ホスト フィーチャ レイヤーのデータの可用性を高めるには、2 台のコンピューターに ArcGIS Data Store をインストールし、それぞれでリレーショナル データ ストアを作成します。ポータルのホスティング サーバーに使用する GIS Server サイトで、各リレーショナル データ ストアを構成します。最初に構成するリレーショナル データ ストアは、プライマリのリレーショナル データ ストア コンピューターです。2 番目に構成するコンピューターは、スタンバイ データ ストアです。

ホスト シーン レイヤーのキャッシュの可用性を高めるには、2 台のコンピューターに ArcGIS Data Store をインストールし、それぞれのコンピューター上にタイル キャッシュ データ ストアを作成します。ポータルのホスティング サーバーに使用する GIS Server で、各タイル キャッシュ データ ストアを構成します。最初に構成するタイル キャッシュ データ ストアは、プライマリのタイル キャッシュ データ ストア コンピューターです。2 番目に構成するコンピューターは、スタンバイ データ ストアです。

ArcGIS Data Store は、ホスト フィーチャ レイヤーのデータとホスト シーン レイヤーのキャッシュを、プライマリ データ ストアからスタンバイへ自動的に複製します。そのため、データは 2 つの場所に存在します。GIS Server は常にアクティブ (プライマリ) データ ストアと通信します。

ArcGIS GeoEvent Server で使用するアーカイブ済みの観測データ、またはビッグ データ フィーチャ解析から生成されるデータの可用性を高めるには、3 台以上のコンピューターに ArcGIS Data Store をインストールし、それぞれのコンピューター上に時空間ビッグ データ ストアを作成します。それぞれのデータ ストアをポータルのホスティング サーバーで構成します。各データセットのコピーは、少なくとも 2 台のデータ ストア コンピューター上に常に存在します。1 台のコンピューターが故障した場合でも、データ ストアによって、少なくとも残りの 2 台のコンピューターにデータが含まれます。

詳細と手順については、「データ ストアへのコンピューターの追加」をご参照ください。

可用性の高いポータルの構成

可用性の高いポータルには、ロード バランサーを通じてアクセスされる 2 台の Portal for ArcGIS コンピューターがあります。

2 台のポータル コンピューターの共通ディレクトリには、コンテンツが格納されます。ポータルの可用性を高めるには、このコンテンツ ディレクトリを可用性の高いファイル サーバーに構成する必要があります。

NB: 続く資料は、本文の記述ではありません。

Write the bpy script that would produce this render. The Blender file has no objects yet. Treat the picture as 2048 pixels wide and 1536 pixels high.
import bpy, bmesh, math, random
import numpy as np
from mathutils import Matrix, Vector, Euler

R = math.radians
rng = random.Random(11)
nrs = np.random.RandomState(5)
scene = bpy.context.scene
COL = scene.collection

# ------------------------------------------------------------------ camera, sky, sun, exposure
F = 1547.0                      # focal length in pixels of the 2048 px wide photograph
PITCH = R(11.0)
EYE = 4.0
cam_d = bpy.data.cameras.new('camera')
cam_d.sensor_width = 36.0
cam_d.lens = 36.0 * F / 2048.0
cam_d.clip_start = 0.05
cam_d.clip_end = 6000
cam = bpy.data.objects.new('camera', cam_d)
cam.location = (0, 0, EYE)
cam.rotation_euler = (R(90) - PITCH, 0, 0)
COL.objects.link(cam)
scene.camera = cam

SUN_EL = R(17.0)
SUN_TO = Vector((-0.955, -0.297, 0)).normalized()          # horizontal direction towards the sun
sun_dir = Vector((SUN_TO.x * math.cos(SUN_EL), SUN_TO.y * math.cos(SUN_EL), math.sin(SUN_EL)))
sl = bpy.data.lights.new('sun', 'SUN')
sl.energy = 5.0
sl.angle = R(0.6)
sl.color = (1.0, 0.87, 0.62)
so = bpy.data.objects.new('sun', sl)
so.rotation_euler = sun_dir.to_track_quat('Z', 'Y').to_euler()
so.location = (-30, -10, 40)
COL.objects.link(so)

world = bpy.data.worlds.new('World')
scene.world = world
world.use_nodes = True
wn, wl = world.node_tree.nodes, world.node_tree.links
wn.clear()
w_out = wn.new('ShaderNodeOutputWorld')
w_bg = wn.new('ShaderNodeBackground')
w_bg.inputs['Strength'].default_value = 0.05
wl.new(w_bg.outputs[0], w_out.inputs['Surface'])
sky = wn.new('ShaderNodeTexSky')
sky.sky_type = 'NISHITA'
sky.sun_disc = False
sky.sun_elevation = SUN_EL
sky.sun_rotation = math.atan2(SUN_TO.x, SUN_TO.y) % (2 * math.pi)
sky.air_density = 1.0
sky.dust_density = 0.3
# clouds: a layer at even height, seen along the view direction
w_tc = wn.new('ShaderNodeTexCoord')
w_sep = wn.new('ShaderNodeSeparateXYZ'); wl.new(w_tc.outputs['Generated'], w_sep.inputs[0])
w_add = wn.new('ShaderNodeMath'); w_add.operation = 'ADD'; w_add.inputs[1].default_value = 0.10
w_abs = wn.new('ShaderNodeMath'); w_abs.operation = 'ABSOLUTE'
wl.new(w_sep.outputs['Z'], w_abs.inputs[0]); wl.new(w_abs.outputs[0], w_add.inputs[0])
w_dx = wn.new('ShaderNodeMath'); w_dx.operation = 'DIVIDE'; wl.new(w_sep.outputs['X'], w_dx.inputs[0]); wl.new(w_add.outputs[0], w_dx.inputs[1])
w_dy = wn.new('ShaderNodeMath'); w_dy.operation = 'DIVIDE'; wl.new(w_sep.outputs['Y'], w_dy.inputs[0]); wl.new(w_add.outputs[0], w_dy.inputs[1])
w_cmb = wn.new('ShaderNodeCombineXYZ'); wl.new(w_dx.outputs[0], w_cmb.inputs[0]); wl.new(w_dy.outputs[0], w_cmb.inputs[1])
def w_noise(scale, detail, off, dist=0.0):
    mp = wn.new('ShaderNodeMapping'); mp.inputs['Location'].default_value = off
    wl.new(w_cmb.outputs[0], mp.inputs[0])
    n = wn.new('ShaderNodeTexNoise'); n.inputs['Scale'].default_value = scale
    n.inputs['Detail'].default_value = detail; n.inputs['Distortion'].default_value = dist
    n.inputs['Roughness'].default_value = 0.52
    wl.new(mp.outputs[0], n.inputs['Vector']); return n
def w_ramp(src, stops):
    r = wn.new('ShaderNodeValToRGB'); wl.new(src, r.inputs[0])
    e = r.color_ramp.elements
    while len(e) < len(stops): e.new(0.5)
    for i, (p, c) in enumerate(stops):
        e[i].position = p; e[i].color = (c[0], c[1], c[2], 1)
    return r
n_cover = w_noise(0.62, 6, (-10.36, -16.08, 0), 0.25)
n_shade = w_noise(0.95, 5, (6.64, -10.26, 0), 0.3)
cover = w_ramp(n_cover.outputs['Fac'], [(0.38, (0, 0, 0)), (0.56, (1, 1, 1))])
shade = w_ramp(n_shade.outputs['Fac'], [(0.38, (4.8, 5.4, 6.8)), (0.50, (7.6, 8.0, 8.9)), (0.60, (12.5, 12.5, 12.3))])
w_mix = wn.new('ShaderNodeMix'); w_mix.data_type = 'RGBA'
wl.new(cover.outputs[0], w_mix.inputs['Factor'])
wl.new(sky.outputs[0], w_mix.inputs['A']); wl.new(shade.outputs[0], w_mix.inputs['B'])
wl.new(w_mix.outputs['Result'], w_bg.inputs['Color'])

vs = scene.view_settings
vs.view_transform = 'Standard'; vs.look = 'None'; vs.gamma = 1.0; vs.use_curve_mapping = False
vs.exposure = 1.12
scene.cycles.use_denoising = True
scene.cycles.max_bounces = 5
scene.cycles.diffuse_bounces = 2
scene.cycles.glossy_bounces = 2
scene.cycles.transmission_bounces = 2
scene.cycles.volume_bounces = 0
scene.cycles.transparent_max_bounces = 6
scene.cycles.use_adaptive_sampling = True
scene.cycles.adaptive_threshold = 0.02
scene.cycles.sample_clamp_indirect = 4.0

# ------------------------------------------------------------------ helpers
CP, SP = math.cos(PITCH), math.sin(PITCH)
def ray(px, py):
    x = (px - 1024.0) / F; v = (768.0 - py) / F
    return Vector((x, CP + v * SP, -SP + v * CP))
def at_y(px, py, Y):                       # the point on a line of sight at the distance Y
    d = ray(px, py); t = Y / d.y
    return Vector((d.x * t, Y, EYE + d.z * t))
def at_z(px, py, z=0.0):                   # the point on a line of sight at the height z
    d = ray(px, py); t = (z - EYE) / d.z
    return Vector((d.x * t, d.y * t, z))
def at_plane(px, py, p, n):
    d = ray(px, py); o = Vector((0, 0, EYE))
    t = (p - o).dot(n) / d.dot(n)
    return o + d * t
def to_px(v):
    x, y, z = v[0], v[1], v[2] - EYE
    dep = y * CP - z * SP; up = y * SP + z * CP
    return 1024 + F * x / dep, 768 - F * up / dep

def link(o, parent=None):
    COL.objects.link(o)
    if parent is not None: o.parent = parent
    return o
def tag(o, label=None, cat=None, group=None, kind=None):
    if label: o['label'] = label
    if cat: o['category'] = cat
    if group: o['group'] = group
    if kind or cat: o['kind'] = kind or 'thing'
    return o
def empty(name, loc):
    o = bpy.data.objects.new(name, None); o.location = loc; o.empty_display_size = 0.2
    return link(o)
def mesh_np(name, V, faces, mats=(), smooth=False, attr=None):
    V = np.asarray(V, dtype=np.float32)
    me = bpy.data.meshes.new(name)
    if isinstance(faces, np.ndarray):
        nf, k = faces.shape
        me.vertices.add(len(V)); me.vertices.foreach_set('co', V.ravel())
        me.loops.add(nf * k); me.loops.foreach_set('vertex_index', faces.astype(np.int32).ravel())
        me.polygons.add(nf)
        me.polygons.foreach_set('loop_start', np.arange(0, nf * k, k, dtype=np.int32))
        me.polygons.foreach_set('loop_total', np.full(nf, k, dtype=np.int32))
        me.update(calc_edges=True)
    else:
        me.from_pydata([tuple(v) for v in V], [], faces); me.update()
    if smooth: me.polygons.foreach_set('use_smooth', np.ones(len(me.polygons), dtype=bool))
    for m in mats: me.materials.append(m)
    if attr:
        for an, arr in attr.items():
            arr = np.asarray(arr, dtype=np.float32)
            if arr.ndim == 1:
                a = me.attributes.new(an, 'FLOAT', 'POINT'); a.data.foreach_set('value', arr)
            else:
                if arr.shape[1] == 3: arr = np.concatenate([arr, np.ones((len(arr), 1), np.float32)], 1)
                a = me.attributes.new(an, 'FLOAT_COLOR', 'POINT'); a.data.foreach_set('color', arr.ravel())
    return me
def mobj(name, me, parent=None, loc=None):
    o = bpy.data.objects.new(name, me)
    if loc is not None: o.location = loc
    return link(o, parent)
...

可用性の高いポータルの構成後は、プライマリ ポータルからスタンバイ ポータルにアイテムが複製されます。プライマリ コンピューターが使用不可になった場合、現在のすべてのアイテムとともに、スタンバイ コンピューターがプライマリに昇格します。ユーザーが Portal for ArcGIS サービスを停止した場合や、プライマリ コンピューターが (ハード ドライブ障害などで) 使用不可になった場合は、ポータルがスタンバイにフェイルオーバーします。コンピューターがエラーから回復するか、ユーザーが Portal for ArcGIS サービスを再起動すると、そのコンピューターはスタンバイ コンピューターとしてポータルに再結合されます。WebContextURL および privatePortalURL に対してロード バランサーを構成して、ポータル コンピューターの状態をチェックします。

詳細と手順については、「可用性の高いポータルの構成」をご参照ください。

可用性の高いソース データの構成

ArcGIS Server サイトのデータは、さまざまなソースから配布されます。ArcGIS Server 配置の ArcGIS Enterprise サイトにフォルダーやデータベースを登録している場合は、高い可用性のニーズに対応できる方法や場所にそのデータ ソースを保存する必要があります。フォルダーのファイル ソースについては、可用性の高いファイル サーバーに保存します。データベースについては、データベース管理システムの技術を使用し、高い可用性を確保します。

高可用性と障害復旧の組み合わせ

ほとんどの場合、可用性の高い配置を計画する際は、障害復旧計画も同時に実装します。そうすると、配置内のすべてのコンピューターが自然災害などで失われても、データとサービスのバックアップがあるため、配置をオンラインに復旧することができます。サイト外の安全な場所にバックアップを保持しておくか、遠隔地にオフラインのスタンバイ配置を保持しておきます。